- [AIM]
Please, without the pictures, retype exactly the lines from the start of the material through the line that holds "return X0 +".

- [DATA SECTION]

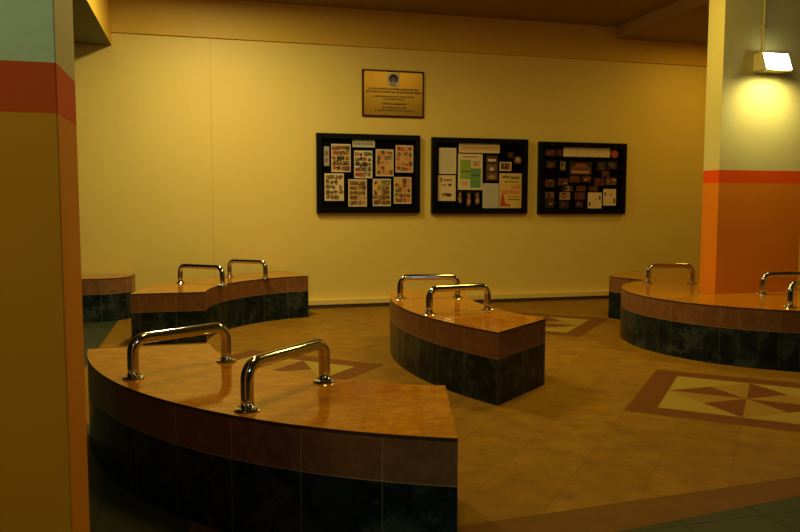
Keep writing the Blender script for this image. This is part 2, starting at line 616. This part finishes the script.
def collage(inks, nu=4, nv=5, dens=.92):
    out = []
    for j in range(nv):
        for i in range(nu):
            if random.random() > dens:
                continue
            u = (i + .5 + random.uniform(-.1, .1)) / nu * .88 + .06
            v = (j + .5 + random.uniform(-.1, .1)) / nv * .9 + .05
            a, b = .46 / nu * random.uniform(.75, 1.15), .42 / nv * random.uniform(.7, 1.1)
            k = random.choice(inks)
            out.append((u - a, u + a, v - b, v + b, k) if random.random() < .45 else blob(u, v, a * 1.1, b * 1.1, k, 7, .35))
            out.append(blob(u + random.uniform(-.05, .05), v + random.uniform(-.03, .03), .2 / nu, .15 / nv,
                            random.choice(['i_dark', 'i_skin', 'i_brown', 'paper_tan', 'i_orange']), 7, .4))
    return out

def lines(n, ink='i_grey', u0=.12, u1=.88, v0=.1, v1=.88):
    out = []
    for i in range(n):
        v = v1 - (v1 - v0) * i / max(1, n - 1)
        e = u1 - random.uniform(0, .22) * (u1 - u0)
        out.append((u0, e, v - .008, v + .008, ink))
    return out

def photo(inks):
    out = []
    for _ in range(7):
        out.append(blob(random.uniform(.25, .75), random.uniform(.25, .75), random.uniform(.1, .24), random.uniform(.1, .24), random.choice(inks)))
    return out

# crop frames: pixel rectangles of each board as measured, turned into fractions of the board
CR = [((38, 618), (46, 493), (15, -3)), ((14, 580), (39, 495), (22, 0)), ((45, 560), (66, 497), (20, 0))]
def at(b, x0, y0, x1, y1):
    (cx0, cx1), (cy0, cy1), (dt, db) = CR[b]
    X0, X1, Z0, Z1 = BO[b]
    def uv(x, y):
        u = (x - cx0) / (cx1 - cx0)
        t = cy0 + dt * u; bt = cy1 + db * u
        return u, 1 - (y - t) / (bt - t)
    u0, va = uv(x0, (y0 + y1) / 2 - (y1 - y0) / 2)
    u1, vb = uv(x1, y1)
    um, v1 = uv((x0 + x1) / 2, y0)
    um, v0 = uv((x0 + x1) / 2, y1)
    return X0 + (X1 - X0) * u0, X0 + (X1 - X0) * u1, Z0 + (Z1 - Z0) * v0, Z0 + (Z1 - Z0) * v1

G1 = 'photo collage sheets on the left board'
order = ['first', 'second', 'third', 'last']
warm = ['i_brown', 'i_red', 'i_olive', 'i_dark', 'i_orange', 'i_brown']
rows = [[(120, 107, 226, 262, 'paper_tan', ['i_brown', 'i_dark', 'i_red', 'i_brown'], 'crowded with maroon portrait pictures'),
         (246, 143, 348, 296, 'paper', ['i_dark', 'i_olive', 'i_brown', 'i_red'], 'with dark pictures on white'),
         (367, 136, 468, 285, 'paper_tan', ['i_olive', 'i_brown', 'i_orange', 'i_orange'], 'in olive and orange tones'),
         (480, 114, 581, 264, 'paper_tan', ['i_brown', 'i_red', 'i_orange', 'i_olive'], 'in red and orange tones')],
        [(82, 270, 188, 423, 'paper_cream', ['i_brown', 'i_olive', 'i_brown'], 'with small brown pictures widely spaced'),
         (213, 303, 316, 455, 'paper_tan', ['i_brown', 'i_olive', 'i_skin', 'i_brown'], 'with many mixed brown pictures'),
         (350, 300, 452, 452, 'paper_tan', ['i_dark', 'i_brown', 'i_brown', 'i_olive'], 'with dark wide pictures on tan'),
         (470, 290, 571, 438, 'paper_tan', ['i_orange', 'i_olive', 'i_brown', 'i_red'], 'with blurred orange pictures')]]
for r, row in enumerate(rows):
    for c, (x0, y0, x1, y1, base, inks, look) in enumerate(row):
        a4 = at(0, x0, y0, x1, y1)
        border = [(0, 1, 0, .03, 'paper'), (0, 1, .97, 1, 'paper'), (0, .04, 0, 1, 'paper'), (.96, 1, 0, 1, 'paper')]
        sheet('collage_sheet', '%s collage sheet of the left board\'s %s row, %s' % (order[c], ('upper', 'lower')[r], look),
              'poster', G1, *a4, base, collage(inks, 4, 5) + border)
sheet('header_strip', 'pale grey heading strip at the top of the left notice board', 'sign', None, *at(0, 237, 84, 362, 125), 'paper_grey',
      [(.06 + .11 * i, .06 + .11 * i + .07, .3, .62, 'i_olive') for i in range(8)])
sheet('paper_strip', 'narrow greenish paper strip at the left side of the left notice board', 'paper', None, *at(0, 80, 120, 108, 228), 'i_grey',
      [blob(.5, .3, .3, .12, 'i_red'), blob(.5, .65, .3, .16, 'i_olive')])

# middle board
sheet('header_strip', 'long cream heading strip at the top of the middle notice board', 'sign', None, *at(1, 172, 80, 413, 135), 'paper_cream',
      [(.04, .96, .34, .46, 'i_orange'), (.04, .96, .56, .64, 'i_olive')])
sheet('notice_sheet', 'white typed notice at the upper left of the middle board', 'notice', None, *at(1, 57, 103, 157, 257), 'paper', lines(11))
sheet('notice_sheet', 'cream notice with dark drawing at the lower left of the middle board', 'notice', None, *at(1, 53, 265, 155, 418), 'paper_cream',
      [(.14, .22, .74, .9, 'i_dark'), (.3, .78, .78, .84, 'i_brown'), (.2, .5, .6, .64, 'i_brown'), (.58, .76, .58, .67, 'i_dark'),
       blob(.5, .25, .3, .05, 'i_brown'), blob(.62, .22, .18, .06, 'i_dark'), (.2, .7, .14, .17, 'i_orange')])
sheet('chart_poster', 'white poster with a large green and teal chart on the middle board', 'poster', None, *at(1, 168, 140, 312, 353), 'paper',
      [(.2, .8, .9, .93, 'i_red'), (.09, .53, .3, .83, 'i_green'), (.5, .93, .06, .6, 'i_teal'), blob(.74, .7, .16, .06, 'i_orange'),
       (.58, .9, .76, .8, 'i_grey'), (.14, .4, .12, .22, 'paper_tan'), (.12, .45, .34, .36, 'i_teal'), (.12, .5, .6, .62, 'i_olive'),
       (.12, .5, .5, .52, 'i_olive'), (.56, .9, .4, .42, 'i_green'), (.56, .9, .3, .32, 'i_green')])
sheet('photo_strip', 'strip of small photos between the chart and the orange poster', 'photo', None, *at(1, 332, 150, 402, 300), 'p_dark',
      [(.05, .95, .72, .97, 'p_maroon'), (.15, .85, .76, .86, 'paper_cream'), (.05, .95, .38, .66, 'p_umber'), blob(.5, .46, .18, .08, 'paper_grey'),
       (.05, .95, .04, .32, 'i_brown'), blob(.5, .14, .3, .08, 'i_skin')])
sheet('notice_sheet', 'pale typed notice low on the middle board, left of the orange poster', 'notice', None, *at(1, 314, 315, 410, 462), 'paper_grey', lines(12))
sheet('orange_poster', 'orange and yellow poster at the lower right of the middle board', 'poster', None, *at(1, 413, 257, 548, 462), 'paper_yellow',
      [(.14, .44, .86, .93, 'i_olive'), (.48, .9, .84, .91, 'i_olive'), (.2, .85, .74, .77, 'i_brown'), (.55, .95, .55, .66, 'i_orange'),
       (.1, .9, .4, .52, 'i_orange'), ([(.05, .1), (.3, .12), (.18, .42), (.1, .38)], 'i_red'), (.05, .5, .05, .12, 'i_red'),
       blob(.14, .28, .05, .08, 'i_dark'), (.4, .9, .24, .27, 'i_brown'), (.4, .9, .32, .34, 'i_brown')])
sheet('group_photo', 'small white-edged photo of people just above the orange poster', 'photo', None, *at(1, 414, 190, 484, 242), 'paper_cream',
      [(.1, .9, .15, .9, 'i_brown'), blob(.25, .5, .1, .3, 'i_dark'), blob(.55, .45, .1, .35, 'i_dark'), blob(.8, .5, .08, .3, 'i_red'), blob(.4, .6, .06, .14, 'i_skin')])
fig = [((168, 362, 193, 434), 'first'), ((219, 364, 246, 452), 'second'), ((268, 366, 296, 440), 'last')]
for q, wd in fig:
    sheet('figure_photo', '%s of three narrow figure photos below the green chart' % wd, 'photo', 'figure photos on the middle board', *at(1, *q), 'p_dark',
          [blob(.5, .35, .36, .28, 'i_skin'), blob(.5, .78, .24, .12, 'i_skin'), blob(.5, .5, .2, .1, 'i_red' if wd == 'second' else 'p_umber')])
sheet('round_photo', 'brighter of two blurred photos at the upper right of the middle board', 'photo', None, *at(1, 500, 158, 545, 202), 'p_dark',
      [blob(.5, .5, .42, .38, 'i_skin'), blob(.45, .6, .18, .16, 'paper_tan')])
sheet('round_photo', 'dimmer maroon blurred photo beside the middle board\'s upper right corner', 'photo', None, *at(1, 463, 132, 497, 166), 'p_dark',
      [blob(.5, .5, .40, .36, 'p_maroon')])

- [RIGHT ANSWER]
Keep writing the Blender script for this image. This is part 2, starting at line 616. This part finishes the script.
def collage(inks, nu=4, nv=5, dens=.92):
    out = []
    for j in range(nv):
        for i in range(nu):
            if random.random() > dens:
                continue
            u = (i + .5 + random.uniform(-.1, .1)) / nu * .88 + .06
            v = (j + .5 + random.uniform(-.1, .1)) / nv * .9 + .05
            a, b = .46 / nu * random.uniform(.75, 1.15), .42 / nv * random.uniform(.7, 1.1)
            k = random.choice(inks)
            out.append((u - a, u + a, v - b, v + b, k) if random.random() < .45 else blob(u, v, a * 1.1, b * 1.1, k, 7, .35))
            out.append(blob(u + random.uniform(-.05, .05), v + random.uniform(-.03, .03), .2 / nu, .15 / nv,
                            random.choice(['i_dark', 'i_skin', 'i_brown', 'paper_tan', 'i_orange']), 7, .4))
    return out

def lines(n, ink='i_grey', u0=.12, u1=.88, v0=.1, v1=.88):
    out = []
    for i in range(n):
        v = v1 - (v1 - v0) * i / max(1, n - 1)
        e = u1 - random.uniform(0, .22) * (u1 - u0)
        out.append((u0, e, v - .008, v + .008, ink))
    return out

def photo(inks):
    out = []
    for _ in range(7):
        out.append(blob(random.uniform(.25, .75), random.uniform(.25, .75), random.uniform(.1, .24), random.uniform(.1, .24), random.choice(inks)))
    return out

# crop frames: pixel rectangles of each board as measured, turned into fractions of the board
CR = [((38, 618), (46, 493), (15, -3)), ((14, 580), (39, 495), (22, 0)), ((45, 560), (66, 497), (20, 0))]
def at(b, x0, y0, x1, y1):
    (cx0, cx1), (cy0, cy1), (dt, db) = CR[b]
    X0, X1, Z0, Z1 = BO[b]
    def uv(x, y):
        u = (x - cx0) / (cx1 - cx0)
        t = cy0 + dt * u; bt = cy1 + db * u
        return u, 1 - (y - t) / (bt - t)
    u0, va = uv(x0, (y0 + y1) / 2 - (y1 - y0) / 2)
    u1, vb = uv(x1, y1)
    um, v1 = uv((x0 + x1) / 2, y0)
    um, v0 = uv((x0 + x1) / 2, y1)
    return X0 + (X1 - X0) * u0, X0 + (X1 - X0) * u1, Z0 + (Z1 - Z0) * v0, Z0 + (Z1 - Z0) * v1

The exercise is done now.